Even if U.S. soldiers enter Cuba just to deliver bread instead of bombs, the regime, and many Cubans, would nonetheless react to it as a U.S. invasion and occupation, said Carlos Alzugaray, a former Cuban diplomat in Havana who is also frustrated with the regime's unwillingness to reform.

“There are going to be people who are going to resist," Alzugaray warned.

"The force of nationalism can never be underestimated.

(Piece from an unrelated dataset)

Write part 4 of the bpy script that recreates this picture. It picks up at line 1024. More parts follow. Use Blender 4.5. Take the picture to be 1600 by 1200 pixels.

And there are many people, like me, who don’t like to have an occupation of Cuba — even if it means replacing a government that I want replaced.”

Last week, Trump's Defense Secretary, Pete Hegseth, traveled to the U.S. naval station at Guantanamo Bay, Cuba, to meet with U.S. troops.

"What happens with the future of Cuba is in the hands of the president of the United States and the leadership of Cuba," Hegseth told them. "No matter what, the Department of War is going to be prepared and postured for any possible contingency."

In the end, the temptation of achieving Cuban regime change — something that has defied U.S. presidents for almost seven decades — may be too tempting for Trump.

And that's a reality that prompts analysts like Mora to point out that Trump's recent Iran experience could actually play both ways in his decision on whether to go military on Cuba as well.

On the one hand, he may shy away from a strike in Cuba given how his incursion in Iran backfired, especially the disastrous closing of the Strait of Hormuz.

On the other hand, the triumphal overthrow of Cuba's dictatorship could help the world — and U.S. midterm voters — forget his failure to topple the mullahs in Tehran.

"The jury's still out on that," said Mora.

Either way, it promises to be a long hot summer of waiting for Trump to decide.